TASK PROMPT - Repeat the material verbatim and drop the pictures.

DATA BLOCK -

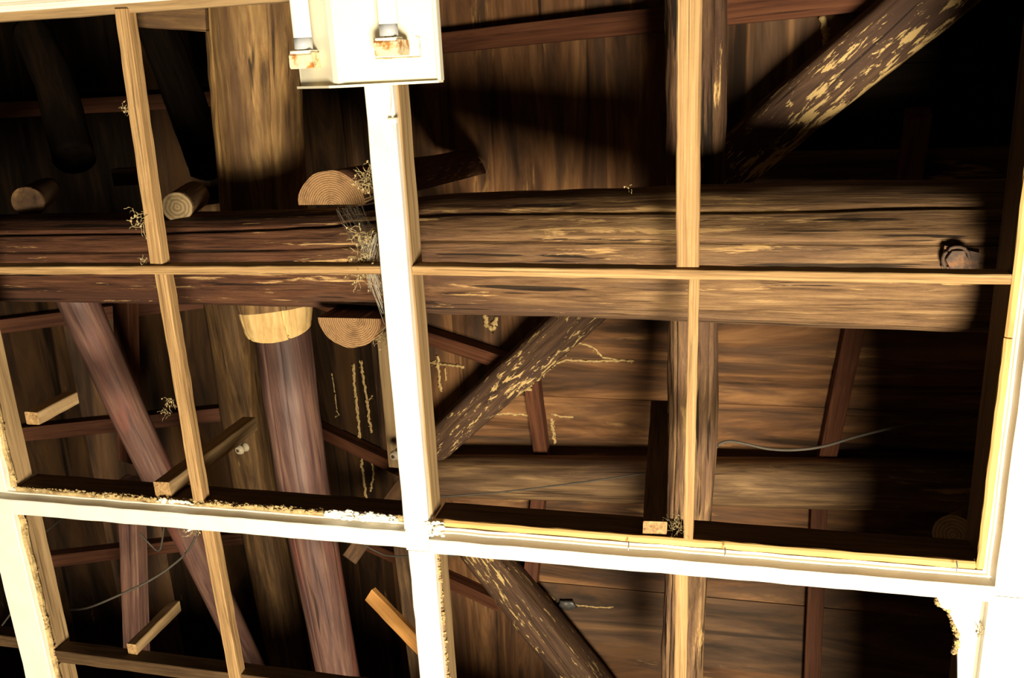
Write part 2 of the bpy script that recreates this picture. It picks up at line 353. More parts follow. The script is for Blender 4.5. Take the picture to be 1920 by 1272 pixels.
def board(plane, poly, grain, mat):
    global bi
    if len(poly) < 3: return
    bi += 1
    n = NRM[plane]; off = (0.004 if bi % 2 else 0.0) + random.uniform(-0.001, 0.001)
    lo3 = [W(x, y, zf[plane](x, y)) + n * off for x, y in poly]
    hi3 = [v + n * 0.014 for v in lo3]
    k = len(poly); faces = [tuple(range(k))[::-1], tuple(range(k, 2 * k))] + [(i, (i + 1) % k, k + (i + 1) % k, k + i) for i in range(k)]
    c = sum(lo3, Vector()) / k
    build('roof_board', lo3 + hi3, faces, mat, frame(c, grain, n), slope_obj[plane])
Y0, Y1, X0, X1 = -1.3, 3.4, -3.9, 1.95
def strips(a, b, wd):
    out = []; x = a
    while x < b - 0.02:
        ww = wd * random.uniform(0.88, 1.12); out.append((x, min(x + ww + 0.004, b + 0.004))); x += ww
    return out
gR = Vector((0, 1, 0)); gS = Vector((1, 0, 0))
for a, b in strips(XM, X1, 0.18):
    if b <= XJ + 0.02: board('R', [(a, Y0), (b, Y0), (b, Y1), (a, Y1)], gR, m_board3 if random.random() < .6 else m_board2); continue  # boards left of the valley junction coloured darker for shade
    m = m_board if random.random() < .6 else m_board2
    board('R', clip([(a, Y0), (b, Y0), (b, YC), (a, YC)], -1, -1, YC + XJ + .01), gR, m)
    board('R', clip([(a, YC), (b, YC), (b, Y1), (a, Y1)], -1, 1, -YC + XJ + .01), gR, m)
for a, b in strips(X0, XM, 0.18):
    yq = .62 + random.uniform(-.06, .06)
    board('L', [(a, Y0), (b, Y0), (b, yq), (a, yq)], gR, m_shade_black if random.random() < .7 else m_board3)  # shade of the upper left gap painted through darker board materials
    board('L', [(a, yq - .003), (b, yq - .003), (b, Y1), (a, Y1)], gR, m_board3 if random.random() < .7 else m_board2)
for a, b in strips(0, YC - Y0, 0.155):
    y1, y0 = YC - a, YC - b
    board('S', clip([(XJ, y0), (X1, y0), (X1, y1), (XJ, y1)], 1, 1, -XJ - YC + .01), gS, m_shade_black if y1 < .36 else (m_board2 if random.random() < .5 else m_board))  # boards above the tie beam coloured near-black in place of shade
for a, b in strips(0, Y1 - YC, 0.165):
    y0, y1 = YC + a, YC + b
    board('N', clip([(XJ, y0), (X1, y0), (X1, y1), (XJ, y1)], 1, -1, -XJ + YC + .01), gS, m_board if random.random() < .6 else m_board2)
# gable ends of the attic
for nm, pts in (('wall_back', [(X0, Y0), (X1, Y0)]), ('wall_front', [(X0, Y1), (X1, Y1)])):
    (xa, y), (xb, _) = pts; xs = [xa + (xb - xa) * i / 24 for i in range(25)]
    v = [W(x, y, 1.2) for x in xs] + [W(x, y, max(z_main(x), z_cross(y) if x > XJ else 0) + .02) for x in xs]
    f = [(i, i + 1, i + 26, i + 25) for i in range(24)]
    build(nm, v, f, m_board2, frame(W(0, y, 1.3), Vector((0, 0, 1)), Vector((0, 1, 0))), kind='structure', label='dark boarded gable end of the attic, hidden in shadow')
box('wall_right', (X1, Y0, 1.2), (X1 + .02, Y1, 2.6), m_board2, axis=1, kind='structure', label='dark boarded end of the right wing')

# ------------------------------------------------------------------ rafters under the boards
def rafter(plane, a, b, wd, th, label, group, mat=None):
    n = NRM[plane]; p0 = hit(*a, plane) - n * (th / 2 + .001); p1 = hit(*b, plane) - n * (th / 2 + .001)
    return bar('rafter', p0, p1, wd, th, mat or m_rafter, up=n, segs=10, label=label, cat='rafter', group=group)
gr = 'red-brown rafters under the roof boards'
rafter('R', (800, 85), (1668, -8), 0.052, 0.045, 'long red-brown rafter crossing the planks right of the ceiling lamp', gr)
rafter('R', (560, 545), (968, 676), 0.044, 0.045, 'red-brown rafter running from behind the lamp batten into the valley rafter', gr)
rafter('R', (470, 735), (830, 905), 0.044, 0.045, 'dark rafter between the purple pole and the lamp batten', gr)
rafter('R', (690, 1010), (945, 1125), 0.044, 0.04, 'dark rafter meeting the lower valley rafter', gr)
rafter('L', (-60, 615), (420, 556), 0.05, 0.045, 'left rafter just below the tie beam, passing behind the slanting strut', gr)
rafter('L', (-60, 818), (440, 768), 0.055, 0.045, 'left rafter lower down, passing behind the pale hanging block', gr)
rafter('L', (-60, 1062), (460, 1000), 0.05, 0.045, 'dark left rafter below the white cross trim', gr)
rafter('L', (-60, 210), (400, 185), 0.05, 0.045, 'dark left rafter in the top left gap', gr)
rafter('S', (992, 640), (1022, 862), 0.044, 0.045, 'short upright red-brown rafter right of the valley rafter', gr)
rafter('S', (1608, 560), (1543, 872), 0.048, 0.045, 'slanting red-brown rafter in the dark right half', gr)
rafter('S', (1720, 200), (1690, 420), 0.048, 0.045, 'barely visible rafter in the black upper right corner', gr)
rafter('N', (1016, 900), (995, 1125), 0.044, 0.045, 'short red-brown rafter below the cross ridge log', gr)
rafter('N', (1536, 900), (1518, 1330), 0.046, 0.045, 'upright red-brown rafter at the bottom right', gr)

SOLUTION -
Write part 2 of the bpy script that recreates this picture. It picks up at line 353. More parts follow. The script is for Blender 4.5. Take the picture to be 1920 by 1272 pixels.
def board(plane, poly, grain, mat):
    global bi
    if len(poly) < 3: return
    bi += 1
    n = NRM[plane]; off = (0.004 if bi % 2 else 0.0) + random.uniform(-0.001, 0.001)
    lo3 = [W(x, y, zf[plane](x, y)) + n * off for x, y in poly]
    hi3 = [v + n * 0.014 for v in lo3]
    k = len(poly); faces = [tuple(range(k))[::-1], tuple(range(k, 2 * k))] + [(i, (i + 1) % k, k + (i + 1) % k, k + i) for i in range(k)]
    c = sum(lo3, Vector()) / k
    build('roof_board', lo3 + hi3, faces, mat, frame(c, grain, n), slope_obj[plane])
Y0, Y1, X0, X1 = -1.3, 3.4, -3.9, 1.95
def strips(a, b, wd):
    out = []; x = a
    while x < b - 0.02:
        ww = wd * random.uniform(0.88, 1.12); out.append((x, min(x + ww + 0.004, b + 0.004))); x += ww
    return out
gR = Vector((0, 1, 0)); gS = Vector((1, 0, 0))
for a, b in strips(XM, X1, 0.18):
    if b <= XJ + 0.02: board('R', [(a, Y0), (b, Y0), (b, Y1), (a, Y1)], gR, m_board3 if random.random() < .6 else m_board2); continue  # boards left of the valley junction coloured darker for shade
    m = m_board if random.random() < .6 else m_board2
    board('R', clip([(a, Y0), (b, Y0), (b, YC), (a, YC)], -1, -1, YC + XJ + .01), gR, m)
    board('R', clip([(a, YC), (b, YC), (b, Y1), (a, Y1)], -1, 1, -YC + XJ + .01), gR, m)
for a, b in strips(X0, XM, 0.18):
    yq = .62 + random.uniform(-.06, .06)
    board('L', [(a, Y0), (b, Y0), (b, yq), (a, yq)], gR, m_shade_black if random.random() < .7 else m_board3)  # shade of the upper left gap painted through darker board materials
    board('L', [(a, yq - .003), (b, yq - .003), (b, Y1), (a, Y1)], gR, m_board3 if random.random() < .7 else m_board2)
for a, b in strips(0, YC - Y0, 0.155):
    y1, y0 = YC - a, YC - b
    board('S', clip([(XJ, y0), (X1, y0), (X1, y1), (XJ, y1)], 1, 1, -XJ - YC + .01), gS, m_shade_black if y1 < .36 else (m_board2 if random.random() < .5 else m_board))  # boards above the tie beam coloured near-black in place of shade
for a, b in strips(0, Y1 - YC, 0.165):
    y0, y1 = YC + a, YC + b
    board('N', clip([(XJ, y0), (X1, y0), (X1, y1), (XJ, y1)], 1, -1, -XJ + YC + .01), gS, m_board if random.random() < .6 else m_board2)
# gable ends of the attic
for nm, pts in (('wall_back', [(X0, Y0), (X1, Y0)]), ('wall_front', [(X0, Y1), (X1, Y1)])):
    (xa, y), (xb, _) = pts; xs = [xa + (xb - xa) * i / 24 for i in range(25)]
    v = [W(x, y, 1.2) for x in xs] + [W(x, y, max(z_main(x), z_cross(y) if x > XJ else 0) + .02) for x in xs]
    f = [(i, i + 1, i + 26, i + 25) for i in range(24)]
    build(nm, v, f, m_board2, frame(W(0, y, 1.3), Vector((0, 0, 1)), Vector((0, 1, 0))), kind='structure', label='dark boarded gable end of the attic, hidden in shadow')
box('wall_right', (X1, Y0, 1.2), (X1 + .02, Y1, 2.6), m_board2, axis=1, kind='structure', label='dark boarded end of the right wing')

# ------------------------------------------------------------------ rafters under the boards
def rafter(plane, a, b, wd, th, label, group, mat=None):
    n = NRM[plane]; p0 = hit(*a, plane) - n * (th / 2 + .001); p1 = hit(*b, plane) - n * (th / 2 + .001)
    return bar('rafter', p0, p1, wd, th, mat or m_rafter, up=n, segs=10, label=label, cat='rafter', group=group)
gr = 'red-brown rafters under the roof boards'
rafter('R', (800, 85), (1668, -8), 0.052, 0.045, 'long red-brown rafter crossing the planks right of the ceiling lamp', gr)
rafter('R', (560, 545), (968, 676), 0.044, 0.045, 'red-brown rafter running from behind the lamp batten into the valley rafter', gr)
rafter('R', (470, 735), (830, 905), 0.044, 0.045, 'dark rafter between the purple pole and the lamp batten', gr)
rafter('R', (690, 1010), (945, 1125), 0.044, 0.04, 'dark rafter meeting the lower valley rafter', gr)
rafter('L', (-60, 615), (420, 556), 0.05, 0.045, 'left rafter just below the tie beam, passing behind the slanting strut', gr)
rafter('L', (-60, 818), (440, 768), 0.055, 0.045, 'left rafter lower down, passing behind the pale hanging block', gr)
rafter('L', (-60, 1062), (460, 1000), 0.05, 0.045, 'dark left rafter below the white cross trim', gr)
rafter('L', (-60, 210), (400, 185), 0.05, 0.045, 'dark left rafter in the top left gap', gr)
rafter('S', (992, 640), (1022, 862), 0.044, 0.045, 'short upright red-brown rafter right of the valley rafter', gr)
rafter('S', (1608, 560), (1543, 872), 0.048, 0.045, 'slanting red-brown rafter in the dark right half', gr)
rafter('S', (1720, 200), (1690, 420), 0.048, 0.045, 'barely visible rafter in the black upper right corner', gr)
rafter('N', (1016, 900), (995, 1125), 0.044, 0.045, 'short red-brown rafter below the cross ridge log', gr)
rafter('N', (1536, 900), (1518, 1330), 0.046, 0.045, 'upright red-brown rafter at the bottom right', gr)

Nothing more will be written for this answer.